━━━━━ Data lines

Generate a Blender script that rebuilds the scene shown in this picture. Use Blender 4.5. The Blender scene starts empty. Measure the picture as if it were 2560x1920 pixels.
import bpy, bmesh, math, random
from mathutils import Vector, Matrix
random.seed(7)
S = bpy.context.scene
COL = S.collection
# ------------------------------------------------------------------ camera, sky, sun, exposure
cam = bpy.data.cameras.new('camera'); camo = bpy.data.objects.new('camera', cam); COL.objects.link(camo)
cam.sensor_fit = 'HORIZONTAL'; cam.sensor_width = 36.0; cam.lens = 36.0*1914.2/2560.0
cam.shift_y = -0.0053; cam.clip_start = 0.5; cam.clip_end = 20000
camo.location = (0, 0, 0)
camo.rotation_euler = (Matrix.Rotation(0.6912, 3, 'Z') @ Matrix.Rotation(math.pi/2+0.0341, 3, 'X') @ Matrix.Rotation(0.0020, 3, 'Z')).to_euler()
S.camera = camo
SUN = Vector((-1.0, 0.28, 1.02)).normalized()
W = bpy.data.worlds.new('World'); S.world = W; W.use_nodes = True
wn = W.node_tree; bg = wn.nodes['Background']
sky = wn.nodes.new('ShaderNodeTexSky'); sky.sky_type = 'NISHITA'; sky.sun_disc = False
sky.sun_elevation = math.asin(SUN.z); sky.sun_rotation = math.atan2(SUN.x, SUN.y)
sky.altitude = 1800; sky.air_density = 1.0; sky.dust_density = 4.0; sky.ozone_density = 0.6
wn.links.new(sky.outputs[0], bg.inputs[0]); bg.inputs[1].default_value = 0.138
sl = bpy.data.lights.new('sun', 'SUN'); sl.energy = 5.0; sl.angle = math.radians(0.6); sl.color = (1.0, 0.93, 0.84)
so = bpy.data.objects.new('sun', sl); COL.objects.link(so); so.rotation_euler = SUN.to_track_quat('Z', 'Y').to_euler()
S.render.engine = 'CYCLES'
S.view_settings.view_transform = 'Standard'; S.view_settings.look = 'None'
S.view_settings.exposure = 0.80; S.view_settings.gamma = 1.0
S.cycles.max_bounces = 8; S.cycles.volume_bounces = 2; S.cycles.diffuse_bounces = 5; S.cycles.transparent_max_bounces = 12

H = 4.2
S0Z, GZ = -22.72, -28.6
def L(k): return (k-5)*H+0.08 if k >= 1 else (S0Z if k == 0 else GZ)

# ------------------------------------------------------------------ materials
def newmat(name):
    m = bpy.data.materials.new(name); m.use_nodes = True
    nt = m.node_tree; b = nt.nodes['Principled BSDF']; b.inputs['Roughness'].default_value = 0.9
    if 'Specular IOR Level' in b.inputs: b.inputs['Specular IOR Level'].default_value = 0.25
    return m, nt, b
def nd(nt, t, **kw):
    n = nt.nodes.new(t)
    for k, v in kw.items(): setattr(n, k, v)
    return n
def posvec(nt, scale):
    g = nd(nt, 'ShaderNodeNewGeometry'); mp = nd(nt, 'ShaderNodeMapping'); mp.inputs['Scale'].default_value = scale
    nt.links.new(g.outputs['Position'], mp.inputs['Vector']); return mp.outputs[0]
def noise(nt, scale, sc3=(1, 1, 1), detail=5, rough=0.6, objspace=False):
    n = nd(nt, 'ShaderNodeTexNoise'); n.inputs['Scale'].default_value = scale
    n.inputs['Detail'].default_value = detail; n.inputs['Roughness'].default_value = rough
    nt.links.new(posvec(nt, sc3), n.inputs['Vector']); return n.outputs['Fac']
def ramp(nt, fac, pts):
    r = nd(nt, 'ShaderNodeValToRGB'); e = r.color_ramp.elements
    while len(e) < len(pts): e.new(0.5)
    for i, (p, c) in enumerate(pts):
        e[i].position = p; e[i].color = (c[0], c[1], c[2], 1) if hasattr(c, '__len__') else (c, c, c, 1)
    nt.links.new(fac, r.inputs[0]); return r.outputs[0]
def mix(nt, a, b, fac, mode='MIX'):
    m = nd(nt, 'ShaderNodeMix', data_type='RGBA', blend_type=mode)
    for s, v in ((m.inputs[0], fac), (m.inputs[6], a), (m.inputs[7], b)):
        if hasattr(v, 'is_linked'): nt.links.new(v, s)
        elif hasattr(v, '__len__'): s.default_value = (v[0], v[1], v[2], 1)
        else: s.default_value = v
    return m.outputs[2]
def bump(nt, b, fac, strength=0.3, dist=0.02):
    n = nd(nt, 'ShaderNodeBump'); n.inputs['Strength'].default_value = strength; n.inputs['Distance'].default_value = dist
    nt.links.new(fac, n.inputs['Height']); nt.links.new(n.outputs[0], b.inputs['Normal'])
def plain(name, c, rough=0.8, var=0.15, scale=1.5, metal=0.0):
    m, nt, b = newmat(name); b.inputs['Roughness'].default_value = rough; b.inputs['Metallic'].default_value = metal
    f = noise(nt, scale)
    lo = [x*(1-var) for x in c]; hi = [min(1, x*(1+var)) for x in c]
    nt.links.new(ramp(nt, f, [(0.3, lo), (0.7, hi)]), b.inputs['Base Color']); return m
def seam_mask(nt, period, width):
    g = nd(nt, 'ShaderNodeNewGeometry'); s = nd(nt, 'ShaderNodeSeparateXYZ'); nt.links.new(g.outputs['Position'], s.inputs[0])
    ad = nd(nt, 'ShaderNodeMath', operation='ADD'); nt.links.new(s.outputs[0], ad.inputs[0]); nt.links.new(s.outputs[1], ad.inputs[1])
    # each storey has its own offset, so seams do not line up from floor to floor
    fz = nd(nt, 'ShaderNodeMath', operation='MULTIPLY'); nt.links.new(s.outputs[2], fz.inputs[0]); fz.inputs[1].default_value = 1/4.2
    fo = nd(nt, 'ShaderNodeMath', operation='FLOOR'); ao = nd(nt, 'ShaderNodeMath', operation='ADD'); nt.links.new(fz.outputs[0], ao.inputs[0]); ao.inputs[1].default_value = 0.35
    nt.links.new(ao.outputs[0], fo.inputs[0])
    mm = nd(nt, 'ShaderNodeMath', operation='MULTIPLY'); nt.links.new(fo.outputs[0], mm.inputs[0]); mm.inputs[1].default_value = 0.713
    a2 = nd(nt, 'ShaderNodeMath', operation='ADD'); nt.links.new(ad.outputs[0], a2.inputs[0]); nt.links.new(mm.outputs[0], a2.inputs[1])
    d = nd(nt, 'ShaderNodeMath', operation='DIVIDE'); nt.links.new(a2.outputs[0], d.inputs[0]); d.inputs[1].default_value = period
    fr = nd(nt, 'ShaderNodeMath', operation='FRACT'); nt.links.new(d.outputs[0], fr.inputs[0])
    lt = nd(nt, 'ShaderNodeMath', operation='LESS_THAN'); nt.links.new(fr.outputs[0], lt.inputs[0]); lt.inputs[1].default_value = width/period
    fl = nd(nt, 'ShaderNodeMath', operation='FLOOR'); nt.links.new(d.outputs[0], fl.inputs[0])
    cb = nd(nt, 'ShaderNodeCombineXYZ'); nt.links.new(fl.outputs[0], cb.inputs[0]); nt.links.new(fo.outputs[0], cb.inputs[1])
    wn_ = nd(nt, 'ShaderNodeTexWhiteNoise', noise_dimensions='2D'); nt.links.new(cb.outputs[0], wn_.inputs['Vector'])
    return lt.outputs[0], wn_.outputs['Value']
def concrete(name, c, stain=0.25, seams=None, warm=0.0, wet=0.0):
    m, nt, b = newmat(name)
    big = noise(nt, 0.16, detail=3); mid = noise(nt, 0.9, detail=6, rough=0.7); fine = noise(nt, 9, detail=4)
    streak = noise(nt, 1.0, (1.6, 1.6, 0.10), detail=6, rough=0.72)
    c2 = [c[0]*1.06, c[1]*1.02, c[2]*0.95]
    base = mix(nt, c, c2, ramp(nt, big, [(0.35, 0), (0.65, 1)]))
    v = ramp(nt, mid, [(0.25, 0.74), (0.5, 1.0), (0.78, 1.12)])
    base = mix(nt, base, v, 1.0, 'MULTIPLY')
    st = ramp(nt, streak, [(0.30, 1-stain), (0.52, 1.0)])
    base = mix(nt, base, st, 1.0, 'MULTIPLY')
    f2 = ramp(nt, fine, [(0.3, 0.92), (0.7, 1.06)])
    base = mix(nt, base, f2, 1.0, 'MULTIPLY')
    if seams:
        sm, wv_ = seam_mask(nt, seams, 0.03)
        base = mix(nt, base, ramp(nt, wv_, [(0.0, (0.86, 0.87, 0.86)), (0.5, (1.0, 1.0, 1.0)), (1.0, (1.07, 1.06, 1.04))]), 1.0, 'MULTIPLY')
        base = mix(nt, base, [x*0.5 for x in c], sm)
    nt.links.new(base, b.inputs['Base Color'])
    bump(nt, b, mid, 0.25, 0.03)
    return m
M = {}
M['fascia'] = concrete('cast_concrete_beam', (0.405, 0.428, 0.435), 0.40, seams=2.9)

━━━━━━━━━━

▶ _Description of the task_
Please print exactly what appears from the first line of the data through the line with "def L(k): return", including both of those lines and nothing past them.

▶ _Exercise response_
Generate a Blender script that rebuilds the scene shown in this picture. Use Blender 4.5. The Blender scene starts empty. Measure the picture as if it were 2560x1920 pixels.
import bpy, bmesh, math, random
from mathutils import Vector, Matrix
random.seed(7)
S = bpy.context.scene
COL = S.collection
# ------------------------------------------------------------------ camera, sky, sun, exposure
cam = bpy.data.cameras.new('camera'); camo = bpy.data.objects.new('camera', cam); COL.objects.link(camo)
cam.sensor_fit = 'HORIZONTAL'; cam.sensor_width = 36.0; cam.lens = 36.0*1914.2/2560.0
cam.shift_y = -0.0053; cam.clip_start = 0.5; cam.clip_end = 20000
camo.location = (0, 0, 0)
camo.rotation_euler = (Matrix.Rotation(0.6912, 3, 'Z') @ Matrix.Rotation(math.pi/2+0.0341, 3, 'X') @ Matrix.Rotation(0.0020, 3, 'Z')).to_euler()
S.camera = camo
SUN = Vector((-1.0, 0.28, 1.02)).normalized()
W = bpy.data.worlds.new('World'); S.world = W; W.use_nodes = True
wn = W.node_tree; bg = wn.nodes['Background']
sky = wn.nodes.new('ShaderNodeTexSky'); sky.sky_type = 'NISHITA'; sky.sun_disc = False
sky.sun_elevation = math.asin(SUN.z); sky.sun_rotation = math.atan2(SUN.x, SUN.y)
sky.altitude = 1800; sky.air_density = 1.0; sky.dust_density = 4.0; sky.ozone_density = 0.6
wn.links.new(sky.outputs[0], bg.inputs[0]); bg.inputs[1].default_value = 0.138
sl = bpy.data.lights.new('sun', 'SUN'); sl.energy = 5.0; sl.angle = math.radians(0.6); sl.color = (1.0, 0.93, 0.84)
so = bpy.data.objects.new('sun', sl); COL.objects.link(so); so.rotation_euler = SUN.to_track_quat('Z', 'Y').to_euler()
S.render.engine = 'CYCLES'
S.view_settings.view_transform = 'Standard'; S.view_settings.look = 'None'
S.view_settings.exposure = 0.80; S.view_settings.gamma = 1.0
S.cycles.max_bounces = 8; S.cycles.volume_bounces = 2; S.cycles.diffuse_bounces = 5; S.cycles.transparent_max_bounces = 12

H = 4.2
S0Z, GZ = -22.72, -28.6
def L(k): return (k-5)*H+0.08 if k >= 1 else (S0Z if k == 0 else GZ)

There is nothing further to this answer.